The Global Climate Emergency is one of the defining issues of our time and poses an unprecedented and fundamental threat to us all. We have set out the actions we will take to end Scotland’s contribution to the Global Climate Emergency and transition to net zero emissions including the Green New Deal to create the right conditions to kick-start investment and build the momentum needed for it to continue longer term.

Analysis by the European Union suggests a move towards a net zero emissions economy will have a positive impact on employment in the UK1. However, the Scottish Government set up the Just Transition Commission to make recommendations how to understand and mitigate risks to regional cohesion, equalities, poverty and a sustainable and inclusive labour market of the shift towards a net zero emissions economy2.

Through Skills Development Scotland, the Scottish Government has committed to develop a ‘Climate Emergency Skills Action Plan’ to ensure it is supporting market demand for the skills required to deliver net zero emissions. Looking ahead, it is essential that upskilling and retraining opportunities are available and that the skills system has the flexibility and agility required to adapt to changing conditions.

Technological Development

In 2018 the Scottish Government, in conjunction with the Scottish Trades Union Congress, published Technological Change and the Scottish Labour Market3 to better understand how the Scottish economy would be affected by developments in digital technology in years to come. While there is general consensus that some repetitive and administrative occupations and roles will be replaced – with those roles deemed most at risk - it is anticipated that new jobs will be created. Distributional impacts may be at the forefront of some of these changes4 with potentially unequal impacts on regions and by gender and ethnicity.

The Trade Unions Congress5 (TUC) recommended that delivering a national entitlement to skills, to give everyone the confidence to adapt to changing demands should be a key focus of a fair transition to an economy with greater use of technology.

Recent research by Professor Ewart Keep for the Scottish Government’s Strategic Labour Market Group - The impact of digital innovation on education, training and skills - concluded that to prevent skills depreciation and to manage the future digital skills requirements of our economy, a renewed focus on lifelong learning with an adult learning system to suit is required.
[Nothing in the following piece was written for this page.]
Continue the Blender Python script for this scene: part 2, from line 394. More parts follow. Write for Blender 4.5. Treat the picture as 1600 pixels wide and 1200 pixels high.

And alongside digital skills, a report published by Nesta highlights that skills such as interpersonal skills, higher-order cognitive skills, and systems skills are likely to be in greater demand in the future6.

The Scottish Government acknowledges that to adapt to a changing and uncertain economic and technological landscape, individuals will need to develop their skills and adapt, perhaps on multiple occasions. While technology is likely to create uncertainty, it also presents opportunities. For example, Massive Open Online Courses (MOOC) – free web-based distance learning programmes - may play an increased role in future, offering a viable route for learners to develop their skills via remote e-learning.

International uncertainty and Brexit

In June 2019 the World Bank downgraded international growth forecasts for 2019 to 2.6%, rising to 2.7% in 2020 and 2.8% in 20217. This unease has been exacerbated by the UK’s decision in 2016 to leave the European Union.

The Scottish Government is clear that the UK’s withdrawal from the EU, in any form, will have a damaging effect on Scotland’s society and economy. Analysis by the Office of the Chief Economic Adviser suggests a ‘no deal’ Brexit could increase unemployment to around 8% - an additional 100,000 people out of work8.

The sectors of our economy deemed most at risk from Brexit9, such as manufacturing, where non-UK EU nationals make up relatively larger proportions of the workforce, may experience reduced labour supply and worsened skills gaps through reduced migration.

In the longer term, Brexit may create a greater need for older workers to upskill and/or retrain if sectoral downturns lead to job losses. Workers leaving these industries may have highly specialised skills and require significant re-skilling to secure employment in other sectors.